— Start Extracted records —

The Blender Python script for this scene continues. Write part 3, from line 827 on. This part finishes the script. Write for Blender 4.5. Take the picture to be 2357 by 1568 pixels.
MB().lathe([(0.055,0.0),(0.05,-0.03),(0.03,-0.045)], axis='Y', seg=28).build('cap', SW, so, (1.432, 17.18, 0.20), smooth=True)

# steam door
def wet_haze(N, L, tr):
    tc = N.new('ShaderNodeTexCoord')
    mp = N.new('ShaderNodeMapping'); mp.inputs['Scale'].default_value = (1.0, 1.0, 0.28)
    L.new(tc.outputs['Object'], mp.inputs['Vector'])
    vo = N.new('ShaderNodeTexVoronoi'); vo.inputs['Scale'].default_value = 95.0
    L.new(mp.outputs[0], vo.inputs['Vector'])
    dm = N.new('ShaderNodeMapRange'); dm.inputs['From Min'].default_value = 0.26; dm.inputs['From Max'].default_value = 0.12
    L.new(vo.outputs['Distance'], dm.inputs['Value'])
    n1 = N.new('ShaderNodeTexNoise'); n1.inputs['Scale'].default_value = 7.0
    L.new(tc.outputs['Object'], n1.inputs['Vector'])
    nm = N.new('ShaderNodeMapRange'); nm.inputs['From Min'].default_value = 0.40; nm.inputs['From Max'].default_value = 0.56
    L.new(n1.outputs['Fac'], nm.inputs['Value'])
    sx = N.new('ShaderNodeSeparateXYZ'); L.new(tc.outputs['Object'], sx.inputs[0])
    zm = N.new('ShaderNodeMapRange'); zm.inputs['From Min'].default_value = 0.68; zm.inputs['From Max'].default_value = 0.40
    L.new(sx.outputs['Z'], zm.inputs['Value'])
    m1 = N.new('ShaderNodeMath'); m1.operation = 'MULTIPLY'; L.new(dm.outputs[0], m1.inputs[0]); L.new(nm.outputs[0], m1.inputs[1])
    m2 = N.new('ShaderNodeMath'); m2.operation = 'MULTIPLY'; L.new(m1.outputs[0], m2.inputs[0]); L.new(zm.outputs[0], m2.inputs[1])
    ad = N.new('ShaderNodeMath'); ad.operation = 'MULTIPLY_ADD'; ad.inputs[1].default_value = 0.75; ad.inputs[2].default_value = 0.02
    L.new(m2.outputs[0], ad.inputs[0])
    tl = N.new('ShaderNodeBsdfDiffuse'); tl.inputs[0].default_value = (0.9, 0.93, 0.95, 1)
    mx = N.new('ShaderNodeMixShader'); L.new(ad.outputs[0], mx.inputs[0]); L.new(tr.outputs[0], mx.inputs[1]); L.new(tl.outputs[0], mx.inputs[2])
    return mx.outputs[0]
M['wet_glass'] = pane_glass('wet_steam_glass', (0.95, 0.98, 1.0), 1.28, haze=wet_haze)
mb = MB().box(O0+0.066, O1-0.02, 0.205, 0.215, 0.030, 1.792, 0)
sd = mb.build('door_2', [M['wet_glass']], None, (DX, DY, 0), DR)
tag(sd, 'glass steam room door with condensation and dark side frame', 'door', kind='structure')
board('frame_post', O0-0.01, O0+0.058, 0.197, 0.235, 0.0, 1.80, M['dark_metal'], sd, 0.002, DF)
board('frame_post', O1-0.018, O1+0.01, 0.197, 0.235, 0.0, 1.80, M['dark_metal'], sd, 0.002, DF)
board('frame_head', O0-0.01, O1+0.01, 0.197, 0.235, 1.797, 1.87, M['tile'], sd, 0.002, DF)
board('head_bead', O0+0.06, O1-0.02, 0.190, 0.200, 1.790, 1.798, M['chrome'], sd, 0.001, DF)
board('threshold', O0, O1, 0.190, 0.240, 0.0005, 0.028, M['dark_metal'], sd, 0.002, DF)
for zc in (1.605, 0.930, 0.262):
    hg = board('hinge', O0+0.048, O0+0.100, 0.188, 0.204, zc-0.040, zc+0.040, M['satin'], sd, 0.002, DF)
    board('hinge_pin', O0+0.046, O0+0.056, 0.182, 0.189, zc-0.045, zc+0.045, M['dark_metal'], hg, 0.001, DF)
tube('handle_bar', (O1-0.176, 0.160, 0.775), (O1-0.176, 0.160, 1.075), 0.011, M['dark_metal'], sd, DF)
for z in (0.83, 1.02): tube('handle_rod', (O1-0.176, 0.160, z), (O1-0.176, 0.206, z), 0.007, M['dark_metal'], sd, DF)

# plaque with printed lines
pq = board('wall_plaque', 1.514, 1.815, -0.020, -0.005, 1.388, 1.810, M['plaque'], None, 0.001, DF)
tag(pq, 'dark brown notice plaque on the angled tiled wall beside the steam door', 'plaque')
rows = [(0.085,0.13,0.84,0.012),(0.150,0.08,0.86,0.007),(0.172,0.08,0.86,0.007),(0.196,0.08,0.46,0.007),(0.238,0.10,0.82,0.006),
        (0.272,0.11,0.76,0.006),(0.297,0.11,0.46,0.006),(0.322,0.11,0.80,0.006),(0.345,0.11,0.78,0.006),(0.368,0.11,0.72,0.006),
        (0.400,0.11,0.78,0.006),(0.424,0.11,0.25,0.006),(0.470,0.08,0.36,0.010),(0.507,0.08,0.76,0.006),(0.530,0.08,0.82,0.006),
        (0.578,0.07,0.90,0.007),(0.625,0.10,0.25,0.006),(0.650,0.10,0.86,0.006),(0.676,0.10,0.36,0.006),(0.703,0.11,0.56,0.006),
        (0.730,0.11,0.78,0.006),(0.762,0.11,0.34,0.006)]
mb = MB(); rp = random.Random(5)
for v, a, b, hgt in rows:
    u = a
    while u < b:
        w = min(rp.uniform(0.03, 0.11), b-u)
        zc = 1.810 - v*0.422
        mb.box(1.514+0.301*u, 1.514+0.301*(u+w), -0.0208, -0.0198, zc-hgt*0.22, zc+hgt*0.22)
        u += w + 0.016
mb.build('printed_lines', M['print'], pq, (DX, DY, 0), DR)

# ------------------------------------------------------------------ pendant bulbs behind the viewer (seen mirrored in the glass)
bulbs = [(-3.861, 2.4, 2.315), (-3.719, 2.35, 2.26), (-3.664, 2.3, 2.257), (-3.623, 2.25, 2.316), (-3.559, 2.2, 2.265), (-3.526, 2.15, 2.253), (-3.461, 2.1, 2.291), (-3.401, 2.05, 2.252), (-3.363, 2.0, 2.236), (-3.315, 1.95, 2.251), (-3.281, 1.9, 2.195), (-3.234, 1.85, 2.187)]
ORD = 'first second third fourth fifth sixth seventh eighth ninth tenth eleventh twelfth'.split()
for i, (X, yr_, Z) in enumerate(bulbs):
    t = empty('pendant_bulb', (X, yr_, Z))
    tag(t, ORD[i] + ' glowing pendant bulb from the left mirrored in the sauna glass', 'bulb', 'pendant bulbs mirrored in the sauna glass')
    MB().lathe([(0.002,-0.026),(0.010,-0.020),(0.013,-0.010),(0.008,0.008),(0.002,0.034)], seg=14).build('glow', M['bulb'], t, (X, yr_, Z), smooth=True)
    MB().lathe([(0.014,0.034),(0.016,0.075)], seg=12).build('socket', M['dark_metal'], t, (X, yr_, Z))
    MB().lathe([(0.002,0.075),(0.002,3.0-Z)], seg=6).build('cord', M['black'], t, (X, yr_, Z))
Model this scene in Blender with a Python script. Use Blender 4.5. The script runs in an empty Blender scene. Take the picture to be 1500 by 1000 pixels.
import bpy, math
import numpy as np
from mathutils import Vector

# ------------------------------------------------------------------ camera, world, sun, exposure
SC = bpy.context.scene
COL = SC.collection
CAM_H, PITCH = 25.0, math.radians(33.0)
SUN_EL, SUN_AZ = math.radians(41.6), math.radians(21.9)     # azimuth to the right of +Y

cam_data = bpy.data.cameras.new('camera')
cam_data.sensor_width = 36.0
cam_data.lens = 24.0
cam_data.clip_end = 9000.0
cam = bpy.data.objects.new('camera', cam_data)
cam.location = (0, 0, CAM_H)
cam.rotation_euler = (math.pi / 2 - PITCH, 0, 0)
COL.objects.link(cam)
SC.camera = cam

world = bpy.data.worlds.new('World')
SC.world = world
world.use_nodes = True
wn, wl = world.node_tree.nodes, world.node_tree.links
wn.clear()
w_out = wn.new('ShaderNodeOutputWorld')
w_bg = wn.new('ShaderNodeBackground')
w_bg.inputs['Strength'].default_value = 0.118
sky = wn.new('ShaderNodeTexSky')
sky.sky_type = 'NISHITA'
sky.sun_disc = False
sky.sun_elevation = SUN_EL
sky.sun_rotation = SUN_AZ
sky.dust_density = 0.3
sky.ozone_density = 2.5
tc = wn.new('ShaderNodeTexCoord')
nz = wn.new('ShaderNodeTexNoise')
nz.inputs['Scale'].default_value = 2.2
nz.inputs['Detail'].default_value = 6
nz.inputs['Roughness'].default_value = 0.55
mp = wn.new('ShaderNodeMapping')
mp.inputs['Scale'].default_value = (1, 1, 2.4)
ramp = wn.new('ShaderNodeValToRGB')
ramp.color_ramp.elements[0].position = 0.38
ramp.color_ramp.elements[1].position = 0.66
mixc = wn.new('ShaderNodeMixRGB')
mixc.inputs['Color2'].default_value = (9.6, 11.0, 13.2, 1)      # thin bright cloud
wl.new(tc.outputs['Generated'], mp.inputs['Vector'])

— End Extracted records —

Written task: Only the lines from the one with "Model this scene" to the one with "from mathutils import Vector" are wanted; extract them exactly, both ends included.

Written answer:
Model this scene in Blender with a Python script. Use Blender 4.5. The script runs in an empty Blender scene. Take the picture to be 1500 by 1000 pixels.
import bpy, math
import numpy as np
from mathutils import Vector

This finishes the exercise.